(Scenes as source code)
'''
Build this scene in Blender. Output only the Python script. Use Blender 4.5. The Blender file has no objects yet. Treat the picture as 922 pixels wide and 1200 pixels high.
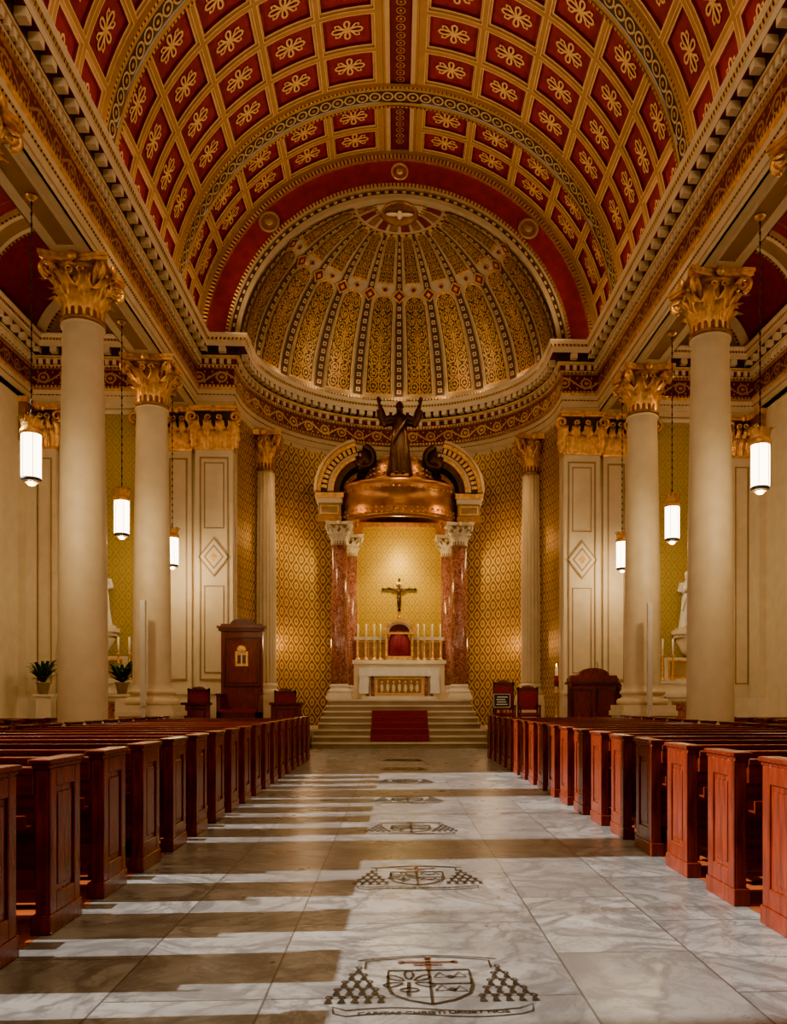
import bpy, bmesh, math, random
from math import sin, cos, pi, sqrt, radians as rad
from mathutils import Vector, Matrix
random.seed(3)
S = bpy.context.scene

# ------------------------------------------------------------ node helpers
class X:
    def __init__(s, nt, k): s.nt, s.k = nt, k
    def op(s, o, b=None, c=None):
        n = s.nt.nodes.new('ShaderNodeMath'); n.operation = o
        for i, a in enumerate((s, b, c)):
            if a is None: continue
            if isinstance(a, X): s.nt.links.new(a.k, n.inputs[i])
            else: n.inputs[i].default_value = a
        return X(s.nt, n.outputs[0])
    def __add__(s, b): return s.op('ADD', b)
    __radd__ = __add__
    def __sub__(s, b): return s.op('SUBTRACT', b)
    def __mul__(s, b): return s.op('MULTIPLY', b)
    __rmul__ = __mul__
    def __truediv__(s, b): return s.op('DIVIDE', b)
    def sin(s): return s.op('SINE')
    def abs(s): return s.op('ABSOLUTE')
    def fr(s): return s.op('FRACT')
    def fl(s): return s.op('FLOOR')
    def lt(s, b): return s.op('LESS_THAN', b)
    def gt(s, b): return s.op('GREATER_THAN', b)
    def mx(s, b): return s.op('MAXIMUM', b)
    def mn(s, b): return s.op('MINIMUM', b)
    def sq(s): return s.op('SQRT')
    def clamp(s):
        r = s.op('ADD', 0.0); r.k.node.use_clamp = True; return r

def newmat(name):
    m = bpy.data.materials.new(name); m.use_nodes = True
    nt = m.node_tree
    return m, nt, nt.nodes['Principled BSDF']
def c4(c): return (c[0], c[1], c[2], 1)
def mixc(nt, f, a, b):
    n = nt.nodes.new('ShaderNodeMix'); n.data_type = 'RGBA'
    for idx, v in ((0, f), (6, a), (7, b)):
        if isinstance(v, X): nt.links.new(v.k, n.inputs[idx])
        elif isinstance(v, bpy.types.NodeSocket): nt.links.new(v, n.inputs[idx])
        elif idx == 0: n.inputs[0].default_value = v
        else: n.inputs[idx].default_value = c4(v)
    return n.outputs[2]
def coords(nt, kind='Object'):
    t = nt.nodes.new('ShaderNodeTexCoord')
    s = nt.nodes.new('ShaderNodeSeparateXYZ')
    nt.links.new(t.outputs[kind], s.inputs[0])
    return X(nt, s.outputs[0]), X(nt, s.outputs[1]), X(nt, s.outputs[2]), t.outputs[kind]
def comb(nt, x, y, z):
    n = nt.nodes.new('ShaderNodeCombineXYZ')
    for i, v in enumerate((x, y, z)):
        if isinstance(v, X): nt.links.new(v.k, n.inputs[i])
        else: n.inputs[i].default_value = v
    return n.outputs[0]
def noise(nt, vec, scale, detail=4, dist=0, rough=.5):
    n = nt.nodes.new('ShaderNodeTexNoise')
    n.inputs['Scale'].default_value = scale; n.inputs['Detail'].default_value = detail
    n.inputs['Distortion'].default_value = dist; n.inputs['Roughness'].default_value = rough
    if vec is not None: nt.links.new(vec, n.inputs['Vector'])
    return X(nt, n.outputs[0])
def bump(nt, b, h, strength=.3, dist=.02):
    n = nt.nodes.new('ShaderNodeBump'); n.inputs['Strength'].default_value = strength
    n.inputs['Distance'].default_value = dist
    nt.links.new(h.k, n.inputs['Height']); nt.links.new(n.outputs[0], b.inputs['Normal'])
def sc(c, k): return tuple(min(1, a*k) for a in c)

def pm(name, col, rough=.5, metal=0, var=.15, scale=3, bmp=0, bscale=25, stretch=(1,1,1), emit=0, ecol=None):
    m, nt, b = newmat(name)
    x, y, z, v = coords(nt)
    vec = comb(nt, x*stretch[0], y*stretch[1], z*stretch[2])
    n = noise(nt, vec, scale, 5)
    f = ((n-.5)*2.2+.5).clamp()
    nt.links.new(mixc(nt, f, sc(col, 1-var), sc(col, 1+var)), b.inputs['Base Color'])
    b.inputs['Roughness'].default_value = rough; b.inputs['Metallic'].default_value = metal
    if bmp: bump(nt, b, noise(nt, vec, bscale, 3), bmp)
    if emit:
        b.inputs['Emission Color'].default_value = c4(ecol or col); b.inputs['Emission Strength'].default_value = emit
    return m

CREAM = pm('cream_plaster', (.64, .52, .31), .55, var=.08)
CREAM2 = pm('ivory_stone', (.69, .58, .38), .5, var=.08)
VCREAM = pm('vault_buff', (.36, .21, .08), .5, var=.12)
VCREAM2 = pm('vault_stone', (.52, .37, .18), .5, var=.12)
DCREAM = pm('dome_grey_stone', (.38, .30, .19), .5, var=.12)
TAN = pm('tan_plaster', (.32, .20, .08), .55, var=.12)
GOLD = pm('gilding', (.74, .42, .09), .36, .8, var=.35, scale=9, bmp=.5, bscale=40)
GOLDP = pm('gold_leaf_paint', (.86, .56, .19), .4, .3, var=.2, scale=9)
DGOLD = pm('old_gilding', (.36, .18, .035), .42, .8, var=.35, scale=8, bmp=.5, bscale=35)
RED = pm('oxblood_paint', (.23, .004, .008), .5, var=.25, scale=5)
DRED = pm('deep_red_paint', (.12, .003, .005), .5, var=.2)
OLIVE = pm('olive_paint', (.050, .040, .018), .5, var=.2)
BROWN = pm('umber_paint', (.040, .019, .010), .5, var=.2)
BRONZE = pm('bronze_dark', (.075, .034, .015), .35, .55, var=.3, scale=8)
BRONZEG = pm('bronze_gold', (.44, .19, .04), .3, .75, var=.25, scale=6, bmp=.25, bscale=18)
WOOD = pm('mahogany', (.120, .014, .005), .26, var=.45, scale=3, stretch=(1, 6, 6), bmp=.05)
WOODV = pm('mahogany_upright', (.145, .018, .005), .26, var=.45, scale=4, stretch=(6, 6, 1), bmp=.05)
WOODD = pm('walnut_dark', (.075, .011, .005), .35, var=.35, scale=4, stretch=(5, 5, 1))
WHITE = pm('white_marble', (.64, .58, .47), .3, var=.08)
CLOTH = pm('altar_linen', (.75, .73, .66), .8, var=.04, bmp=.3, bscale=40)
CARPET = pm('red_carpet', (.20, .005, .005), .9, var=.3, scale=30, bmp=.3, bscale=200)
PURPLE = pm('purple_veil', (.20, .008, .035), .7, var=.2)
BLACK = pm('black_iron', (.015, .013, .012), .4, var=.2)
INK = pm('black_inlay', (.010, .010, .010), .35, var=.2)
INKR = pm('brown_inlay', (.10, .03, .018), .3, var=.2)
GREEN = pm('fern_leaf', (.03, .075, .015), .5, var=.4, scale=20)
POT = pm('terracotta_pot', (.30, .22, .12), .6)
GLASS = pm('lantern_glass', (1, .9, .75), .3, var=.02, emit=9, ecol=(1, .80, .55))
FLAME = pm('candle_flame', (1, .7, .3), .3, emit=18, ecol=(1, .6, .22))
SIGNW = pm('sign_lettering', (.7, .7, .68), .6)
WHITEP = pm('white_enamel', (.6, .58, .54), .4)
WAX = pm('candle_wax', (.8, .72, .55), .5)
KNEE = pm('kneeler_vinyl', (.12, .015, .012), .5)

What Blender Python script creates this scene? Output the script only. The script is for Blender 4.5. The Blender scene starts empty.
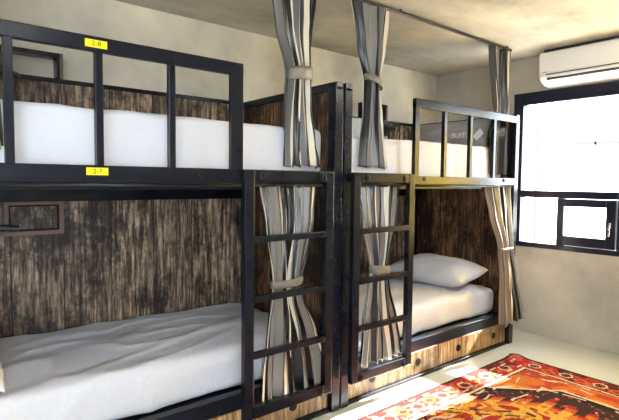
'''
Required work:
Repeat only the lines between the top of the entries above and the line containing "S = bpy.context.scene", both ends included, without the pictures.

Reply to the exercise:
Build this scene in Blender. Output only the Python script. Use Blender 4.5. The Blender file has no objects yet. Treat the picture as 922 pixels wide and 1200 pixels high.
import bpy, bmesh, math, random
from math import sin, cos, pi, sqrt, radians as rad
from mathutils import Vector, Matrix
random.seed(3)
S = bpy.context.scene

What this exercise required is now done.